Copy out exactly the lines from the first line of the material below through the line containing "MB().quad_box(x - 0.075, y", and nothing beyond them.
------------
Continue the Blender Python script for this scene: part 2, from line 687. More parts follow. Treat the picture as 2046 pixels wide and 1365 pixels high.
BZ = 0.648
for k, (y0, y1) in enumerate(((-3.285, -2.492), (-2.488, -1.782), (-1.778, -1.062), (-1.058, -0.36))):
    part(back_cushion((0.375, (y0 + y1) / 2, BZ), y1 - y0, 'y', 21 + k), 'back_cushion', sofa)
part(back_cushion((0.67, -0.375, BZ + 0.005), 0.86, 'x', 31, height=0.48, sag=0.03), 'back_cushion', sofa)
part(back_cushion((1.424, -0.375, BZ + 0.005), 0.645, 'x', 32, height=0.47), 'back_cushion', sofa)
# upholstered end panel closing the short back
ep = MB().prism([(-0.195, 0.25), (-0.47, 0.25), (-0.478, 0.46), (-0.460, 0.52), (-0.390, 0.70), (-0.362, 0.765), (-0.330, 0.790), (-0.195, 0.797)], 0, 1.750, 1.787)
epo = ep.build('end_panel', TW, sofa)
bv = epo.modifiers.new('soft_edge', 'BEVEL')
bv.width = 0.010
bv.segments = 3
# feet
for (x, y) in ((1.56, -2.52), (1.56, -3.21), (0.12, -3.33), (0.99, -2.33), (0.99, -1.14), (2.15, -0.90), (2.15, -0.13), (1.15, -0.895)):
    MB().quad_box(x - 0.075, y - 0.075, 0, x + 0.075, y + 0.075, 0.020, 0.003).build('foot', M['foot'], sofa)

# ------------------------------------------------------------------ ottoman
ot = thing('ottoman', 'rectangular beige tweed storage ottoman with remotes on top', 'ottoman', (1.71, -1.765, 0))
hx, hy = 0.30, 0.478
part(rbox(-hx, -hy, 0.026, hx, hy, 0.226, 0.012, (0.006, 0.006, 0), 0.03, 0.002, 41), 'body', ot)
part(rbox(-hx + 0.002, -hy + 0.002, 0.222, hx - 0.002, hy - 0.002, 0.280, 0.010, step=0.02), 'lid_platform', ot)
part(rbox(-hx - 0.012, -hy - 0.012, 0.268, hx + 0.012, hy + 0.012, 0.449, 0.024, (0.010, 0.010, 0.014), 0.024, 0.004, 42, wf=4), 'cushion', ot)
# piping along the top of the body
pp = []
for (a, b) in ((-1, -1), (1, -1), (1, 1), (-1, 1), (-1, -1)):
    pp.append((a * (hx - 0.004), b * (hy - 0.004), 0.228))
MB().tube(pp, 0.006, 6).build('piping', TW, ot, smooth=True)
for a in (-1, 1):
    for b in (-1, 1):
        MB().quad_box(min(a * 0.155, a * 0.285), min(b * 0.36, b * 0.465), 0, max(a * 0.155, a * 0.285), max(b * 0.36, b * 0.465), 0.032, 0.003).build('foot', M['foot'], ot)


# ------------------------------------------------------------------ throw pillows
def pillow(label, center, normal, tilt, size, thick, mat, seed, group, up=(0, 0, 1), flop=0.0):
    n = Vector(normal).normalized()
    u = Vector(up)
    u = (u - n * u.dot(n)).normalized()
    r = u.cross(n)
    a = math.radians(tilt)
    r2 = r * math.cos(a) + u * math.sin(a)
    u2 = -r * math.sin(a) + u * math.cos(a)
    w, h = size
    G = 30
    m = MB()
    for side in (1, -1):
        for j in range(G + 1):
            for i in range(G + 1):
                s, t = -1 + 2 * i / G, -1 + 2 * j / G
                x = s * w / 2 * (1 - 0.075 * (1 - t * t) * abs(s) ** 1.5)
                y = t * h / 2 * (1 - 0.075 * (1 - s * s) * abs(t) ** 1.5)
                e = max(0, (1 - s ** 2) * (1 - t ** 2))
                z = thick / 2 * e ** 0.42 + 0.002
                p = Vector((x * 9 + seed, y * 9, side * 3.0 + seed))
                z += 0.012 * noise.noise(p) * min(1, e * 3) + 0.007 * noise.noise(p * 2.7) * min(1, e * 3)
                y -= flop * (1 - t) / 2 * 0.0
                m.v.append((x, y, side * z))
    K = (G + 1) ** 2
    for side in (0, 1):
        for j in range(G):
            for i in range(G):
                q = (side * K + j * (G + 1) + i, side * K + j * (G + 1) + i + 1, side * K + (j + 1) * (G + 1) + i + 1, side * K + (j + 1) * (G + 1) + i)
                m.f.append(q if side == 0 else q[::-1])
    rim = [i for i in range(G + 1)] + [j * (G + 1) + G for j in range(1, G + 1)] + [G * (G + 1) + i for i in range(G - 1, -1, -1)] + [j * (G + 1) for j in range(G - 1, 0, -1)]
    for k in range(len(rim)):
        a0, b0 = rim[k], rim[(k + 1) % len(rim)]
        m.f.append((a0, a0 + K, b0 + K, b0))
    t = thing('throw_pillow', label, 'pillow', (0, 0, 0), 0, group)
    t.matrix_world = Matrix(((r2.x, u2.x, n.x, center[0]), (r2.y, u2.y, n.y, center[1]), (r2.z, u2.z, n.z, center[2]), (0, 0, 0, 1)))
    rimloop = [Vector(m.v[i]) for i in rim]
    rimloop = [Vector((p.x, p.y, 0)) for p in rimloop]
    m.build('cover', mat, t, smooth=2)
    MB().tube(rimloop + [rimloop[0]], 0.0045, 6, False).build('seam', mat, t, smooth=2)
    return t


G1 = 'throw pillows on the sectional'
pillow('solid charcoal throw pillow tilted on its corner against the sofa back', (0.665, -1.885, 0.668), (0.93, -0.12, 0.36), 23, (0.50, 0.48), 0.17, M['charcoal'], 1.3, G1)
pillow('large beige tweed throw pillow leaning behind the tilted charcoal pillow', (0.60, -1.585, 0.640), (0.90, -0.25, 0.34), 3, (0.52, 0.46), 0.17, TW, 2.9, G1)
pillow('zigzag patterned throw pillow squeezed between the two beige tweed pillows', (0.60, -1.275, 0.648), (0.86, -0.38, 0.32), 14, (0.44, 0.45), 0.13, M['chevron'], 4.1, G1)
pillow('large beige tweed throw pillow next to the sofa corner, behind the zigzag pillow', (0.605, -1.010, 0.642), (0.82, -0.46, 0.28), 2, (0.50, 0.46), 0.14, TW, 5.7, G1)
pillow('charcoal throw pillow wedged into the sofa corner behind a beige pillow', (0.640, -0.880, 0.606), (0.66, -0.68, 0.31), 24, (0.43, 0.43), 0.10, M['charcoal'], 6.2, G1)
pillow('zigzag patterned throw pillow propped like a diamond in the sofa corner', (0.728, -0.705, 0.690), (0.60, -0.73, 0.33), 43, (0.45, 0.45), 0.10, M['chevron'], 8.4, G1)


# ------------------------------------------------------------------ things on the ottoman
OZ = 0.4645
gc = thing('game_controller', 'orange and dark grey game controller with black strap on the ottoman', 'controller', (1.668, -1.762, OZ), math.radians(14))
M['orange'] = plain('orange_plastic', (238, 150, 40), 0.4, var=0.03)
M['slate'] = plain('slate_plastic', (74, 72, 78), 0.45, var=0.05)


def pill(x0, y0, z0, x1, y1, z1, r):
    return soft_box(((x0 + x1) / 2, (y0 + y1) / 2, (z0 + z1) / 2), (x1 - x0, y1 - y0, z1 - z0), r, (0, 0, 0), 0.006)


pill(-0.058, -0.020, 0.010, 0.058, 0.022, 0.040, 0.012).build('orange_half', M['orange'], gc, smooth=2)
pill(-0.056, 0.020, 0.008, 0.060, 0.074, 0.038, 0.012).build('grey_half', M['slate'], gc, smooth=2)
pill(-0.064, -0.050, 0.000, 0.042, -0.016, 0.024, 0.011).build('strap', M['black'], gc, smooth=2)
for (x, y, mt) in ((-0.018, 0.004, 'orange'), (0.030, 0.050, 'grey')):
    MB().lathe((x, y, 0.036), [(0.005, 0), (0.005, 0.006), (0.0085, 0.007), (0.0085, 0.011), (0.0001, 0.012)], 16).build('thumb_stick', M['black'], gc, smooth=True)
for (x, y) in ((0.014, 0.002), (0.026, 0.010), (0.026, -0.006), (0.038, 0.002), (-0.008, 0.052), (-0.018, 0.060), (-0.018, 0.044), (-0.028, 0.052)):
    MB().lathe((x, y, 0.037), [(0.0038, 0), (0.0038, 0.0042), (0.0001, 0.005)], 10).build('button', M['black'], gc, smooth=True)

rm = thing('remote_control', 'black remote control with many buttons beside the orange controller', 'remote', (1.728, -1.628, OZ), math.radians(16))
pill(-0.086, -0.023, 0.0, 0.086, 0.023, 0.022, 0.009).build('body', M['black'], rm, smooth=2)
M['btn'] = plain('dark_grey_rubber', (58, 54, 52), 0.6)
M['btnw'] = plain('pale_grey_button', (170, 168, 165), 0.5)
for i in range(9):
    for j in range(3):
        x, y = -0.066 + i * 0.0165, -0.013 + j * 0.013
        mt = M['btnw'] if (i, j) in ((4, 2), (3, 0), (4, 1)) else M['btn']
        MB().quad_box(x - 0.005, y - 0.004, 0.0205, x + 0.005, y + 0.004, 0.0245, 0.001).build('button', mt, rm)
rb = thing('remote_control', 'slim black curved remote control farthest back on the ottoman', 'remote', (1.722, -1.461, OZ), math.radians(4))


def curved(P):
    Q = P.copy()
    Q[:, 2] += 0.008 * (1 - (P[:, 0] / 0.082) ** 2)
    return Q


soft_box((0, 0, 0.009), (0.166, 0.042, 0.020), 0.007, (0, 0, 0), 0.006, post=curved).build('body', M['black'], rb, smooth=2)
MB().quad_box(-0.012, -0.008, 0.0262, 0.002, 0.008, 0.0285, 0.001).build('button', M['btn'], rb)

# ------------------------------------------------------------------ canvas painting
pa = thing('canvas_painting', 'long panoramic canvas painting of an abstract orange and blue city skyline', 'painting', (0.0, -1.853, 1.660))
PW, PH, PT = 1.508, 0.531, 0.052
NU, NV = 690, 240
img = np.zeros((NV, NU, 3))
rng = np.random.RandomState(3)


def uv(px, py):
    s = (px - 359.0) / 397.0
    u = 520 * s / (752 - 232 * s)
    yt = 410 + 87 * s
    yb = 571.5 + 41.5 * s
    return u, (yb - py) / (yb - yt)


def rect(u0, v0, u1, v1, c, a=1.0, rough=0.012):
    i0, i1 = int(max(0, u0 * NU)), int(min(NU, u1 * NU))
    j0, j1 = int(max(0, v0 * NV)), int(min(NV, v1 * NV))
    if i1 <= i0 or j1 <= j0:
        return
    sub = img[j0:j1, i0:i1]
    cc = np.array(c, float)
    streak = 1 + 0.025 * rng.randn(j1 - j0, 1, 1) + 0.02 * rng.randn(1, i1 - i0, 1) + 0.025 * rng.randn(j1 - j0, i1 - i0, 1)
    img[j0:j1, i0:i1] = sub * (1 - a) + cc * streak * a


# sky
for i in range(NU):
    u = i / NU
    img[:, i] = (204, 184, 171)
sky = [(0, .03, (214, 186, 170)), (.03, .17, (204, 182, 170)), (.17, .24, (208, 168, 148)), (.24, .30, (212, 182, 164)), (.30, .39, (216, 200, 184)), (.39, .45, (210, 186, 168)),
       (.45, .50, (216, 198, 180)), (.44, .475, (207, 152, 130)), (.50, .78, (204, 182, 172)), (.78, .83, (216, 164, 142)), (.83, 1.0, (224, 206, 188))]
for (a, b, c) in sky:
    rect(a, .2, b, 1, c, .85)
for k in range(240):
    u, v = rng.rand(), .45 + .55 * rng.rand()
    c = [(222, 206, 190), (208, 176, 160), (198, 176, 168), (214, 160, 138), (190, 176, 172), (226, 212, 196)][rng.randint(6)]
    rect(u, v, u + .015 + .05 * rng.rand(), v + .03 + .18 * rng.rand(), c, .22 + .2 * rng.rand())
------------
= RESULT =
Continue the Blender Python script for this scene: part 2, from line 687. More parts follow. Treat the picture as 2046 pixels wide and 1365 pixels high.
BZ = 0.648
for k, (y0, y1) in enumerate(((-3.285, -2.492), (-2.488, -1.782), (-1.778, -1.062), (-1.058, -0.36))):
    part(back_cushion((0.375, (y0 + y1) / 2, BZ), y1 - y0, 'y', 21 + k), 'back_cushion', sofa)
part(back_cushion((0.67, -0.375, BZ + 0.005), 0.86, 'x', 31, height=0.48, sag=0.03), 'back_cushion', sofa)
part(back_cushion((1.424, -0.375, BZ + 0.005), 0.645, 'x', 32, height=0.47), 'back_cushion', sofa)
# upholstered end panel closing the short back
ep = MB().prism([(-0.195, 0.25), (-0.47, 0.25), (-0.478, 0.46), (-0.460, 0.52), (-0.390, 0.70), (-0.362, 0.765), (-0.330, 0.790), (-0.195, 0.797)], 0, 1.750, 1.787)
epo = ep.build('end_panel', TW, sofa)
bv = epo.modifiers.new('soft_edge', 'BEVEL')
bv.width = 0.010
bv.segments = 3
# feet
for (x, y) in ((1.56, -2.52), (1.56, -3.21), (0.12, -3.33), (0.99, -2.33), (0.99, -1.14), (2.15, -0.90), (2.15, -0.13), (1.15, -0.895)):
    MB().quad_box(x - 0.075, y - 0.075, 0, x + 0.075, y + 0.075, 0.020, 0.003).build('foot', M['foot'], sofa)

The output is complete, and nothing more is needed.